PROBLEM:
Exactly as written, retype the listing below, omitting the pictures.
**** STORED DATA
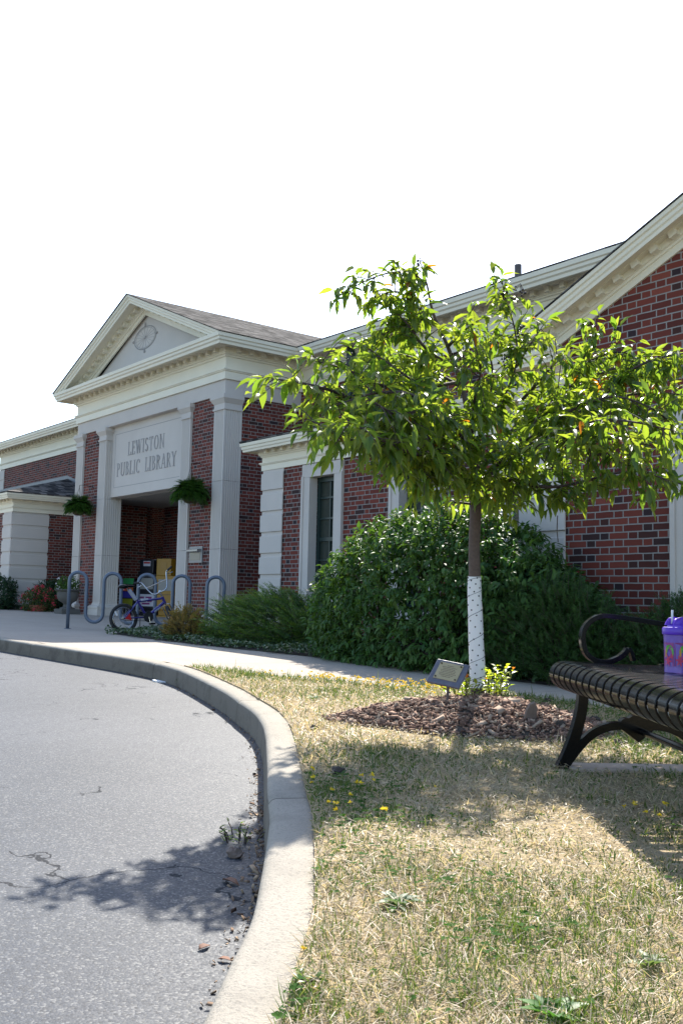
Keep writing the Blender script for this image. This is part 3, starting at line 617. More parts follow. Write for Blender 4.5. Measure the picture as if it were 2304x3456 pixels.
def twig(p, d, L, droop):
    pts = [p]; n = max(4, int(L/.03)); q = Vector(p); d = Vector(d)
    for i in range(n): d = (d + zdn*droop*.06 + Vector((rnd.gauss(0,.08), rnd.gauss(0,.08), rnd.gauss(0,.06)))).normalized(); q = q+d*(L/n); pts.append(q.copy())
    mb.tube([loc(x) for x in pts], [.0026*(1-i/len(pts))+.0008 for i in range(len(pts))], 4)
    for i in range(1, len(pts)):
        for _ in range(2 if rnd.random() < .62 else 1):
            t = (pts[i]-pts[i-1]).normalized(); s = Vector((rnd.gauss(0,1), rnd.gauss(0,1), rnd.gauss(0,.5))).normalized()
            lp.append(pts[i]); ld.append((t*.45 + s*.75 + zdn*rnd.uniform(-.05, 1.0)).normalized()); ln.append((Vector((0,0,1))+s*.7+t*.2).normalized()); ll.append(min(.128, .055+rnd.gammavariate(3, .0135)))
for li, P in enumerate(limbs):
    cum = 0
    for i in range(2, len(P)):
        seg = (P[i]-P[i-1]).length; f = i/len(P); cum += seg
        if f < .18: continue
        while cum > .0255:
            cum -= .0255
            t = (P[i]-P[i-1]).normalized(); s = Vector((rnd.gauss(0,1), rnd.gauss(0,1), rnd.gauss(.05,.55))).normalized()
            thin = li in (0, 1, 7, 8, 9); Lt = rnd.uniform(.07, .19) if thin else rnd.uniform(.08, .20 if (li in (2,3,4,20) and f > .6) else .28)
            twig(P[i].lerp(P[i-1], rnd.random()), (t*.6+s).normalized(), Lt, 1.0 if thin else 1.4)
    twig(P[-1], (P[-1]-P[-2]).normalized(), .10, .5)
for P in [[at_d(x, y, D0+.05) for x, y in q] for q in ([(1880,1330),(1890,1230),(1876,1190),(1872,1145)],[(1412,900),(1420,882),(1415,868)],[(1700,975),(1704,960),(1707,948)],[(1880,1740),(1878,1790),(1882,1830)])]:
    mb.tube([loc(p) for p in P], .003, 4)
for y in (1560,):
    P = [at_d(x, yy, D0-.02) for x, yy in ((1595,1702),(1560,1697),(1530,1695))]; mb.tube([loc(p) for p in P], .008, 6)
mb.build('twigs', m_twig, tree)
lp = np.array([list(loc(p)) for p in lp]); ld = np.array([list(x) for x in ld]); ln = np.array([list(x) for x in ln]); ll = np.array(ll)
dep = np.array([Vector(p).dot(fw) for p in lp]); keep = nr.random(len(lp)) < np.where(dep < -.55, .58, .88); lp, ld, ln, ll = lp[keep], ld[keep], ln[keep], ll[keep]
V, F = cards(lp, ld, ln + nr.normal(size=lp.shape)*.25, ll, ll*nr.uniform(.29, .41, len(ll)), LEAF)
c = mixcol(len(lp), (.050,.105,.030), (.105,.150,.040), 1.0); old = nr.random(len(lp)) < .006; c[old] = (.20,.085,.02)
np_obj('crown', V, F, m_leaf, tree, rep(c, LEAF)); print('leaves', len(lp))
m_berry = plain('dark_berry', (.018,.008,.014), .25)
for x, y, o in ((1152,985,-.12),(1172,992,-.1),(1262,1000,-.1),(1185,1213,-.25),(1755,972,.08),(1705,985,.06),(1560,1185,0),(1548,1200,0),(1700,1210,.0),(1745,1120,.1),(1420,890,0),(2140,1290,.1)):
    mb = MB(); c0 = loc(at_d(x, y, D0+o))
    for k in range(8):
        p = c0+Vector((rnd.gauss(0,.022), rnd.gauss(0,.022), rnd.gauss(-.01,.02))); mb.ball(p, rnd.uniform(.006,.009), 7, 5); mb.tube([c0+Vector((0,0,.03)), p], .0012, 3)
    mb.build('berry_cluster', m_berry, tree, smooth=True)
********
PROBLEM SOLUTION:
Keep writing the Blender script for this image. This is part 3, starting at line 617. More parts follow. Write for Blender 4.5. Measure the picture as if it were 2304x3456 pixels.
def twig(p, d, L, droop):
    pts = [p]; n = max(4, int(L/.03)); q = Vector(p); d = Vector(d)
    for i in range(n): d = (d + zdn*droop*.06 + Vector((rnd.gauss(0,.08), rnd.gauss(0,.08), rnd.gauss(0,.06)))).normalized(); q = q+d*(L/n); pts.append(q.copy())
    mb.tube([loc(x) for x in pts], [.0026*(1-i/len(pts))+.0008 for i in range(len(pts))], 4)
    for i in range(1, len(pts)):
        for _ in range(2 if rnd.random() < .62 else 1):
            t = (pts[i]-pts[i-1]).normalized(); s = Vector((rnd.gauss(0,1), rnd.gauss(0,1), rnd.gauss(0,.5))).normalized()
            lp.append(pts[i]); ld.append((t*.45 + s*.75 + zdn*rnd.uniform(-.05, 1.0)).normalized()); ln.append((Vector((0,0,1))+s*.7+t*.2).normalized()); ll.append(min(.128, .055+rnd.gammavariate(3, .0135)))
for li, P in enumerate(limbs):
    cum = 0
    for i in range(2, len(P)):
        seg = (P[i]-P[i-1]).length; f = i/len(P); cum += seg
        if f < .18: continue
        while cum > .0255:
            cum -= .0255
            t = (P[i]-P[i-1]).normalized(); s = Vector((rnd.gauss(0,1), rnd.gauss(0,1), rnd.gauss(.05,.55))).normalized()
            thin = li in (0, 1, 7, 8, 9); Lt = rnd.uniform(.07, .19) if thin else rnd.uniform(.08, .20 if (li in (2,3,4,20) and f > .6) else .28)
            twig(P[i].lerp(P[i-1], rnd.random()), (t*.6+s).normalized(), Lt, 1.0 if thin else 1.4)
    twig(P[-1], (P[-1]-P[-2]).normalized(), .10, .5)
for P in [[at_d(x, y, D0+.05) for x, y in q] for q in ([(1880,1330),(1890,1230),(1876,1190),(1872,1145)],[(1412,900),(1420,882),(1415,868)],[(1700,975),(1704,960),(1707,948)],[(1880,1740),(1878,1790),(1882,1830)])]:
    mb.tube([loc(p) for p in P], .003, 4)
for y in (1560,):
    P = [at_d(x, yy, D0-.02) for x, yy in ((1595,1702),(1560,1697),(1530,1695))]; mb.tube([loc(p) for p in P], .008, 6)
mb.build('twigs', m_twig, tree)
lp = np.array([list(loc(p)) for p in lp]); ld = np.array([list(x) for x in ld]); ln = np.array([list(x) for x in ln]); ll = np.array(ll)
dep = np.array([Vector(p).dot(fw) for p in lp]); keep = nr.random(len(lp)) < np.where(dep < -.55, .58, .88); lp, ld, ln, ll = lp[keep], ld[keep], ln[keep], ll[keep]
V, F = cards(lp, ld, ln + nr.normal(size=lp.shape)*.25, ll, ll*nr.uniform(.29, .41, len(ll)), LEAF)
c = mixcol(len(lp), (.050,.105,.030), (.105,.150,.040), 1.0); old = nr.random(len(lp)) < .006; c[old] = (.20,.085,.02)
np_obj('crown', V, F, m_leaf, tree, rep(c, LEAF)); print('leaves', len(lp))
m_berry = plain('dark_berry', (.018,.008,.014), .25)
for x, y, o in ((1152,985,-.12),(1172,992,-.1),(1262,1000,-.1),(1185,1213,-.25),(1755,972,.08),(1705,985,.06),(1560,1185,0),(1548,1200,0),(1700,1210,.0),(1745,1120,.1),(1420,890,0),(2140,1290,.1)):
    mb = MB(); c0 = loc(at_d(x, y, D0+o))
    for k in range(8):
        p = c0+Vector((rnd.gauss(0,.022), rnd.gauss(0,.022), rnd.gauss(-.01,.02))); mb.ball(p, rnd.uniform(.006,.009), 7, 5); mb.tube([c0+Vector((0,0,.03)), p], .0012, 3)
    mb.build('berry_cluster', m_berry, tree, smooth=True)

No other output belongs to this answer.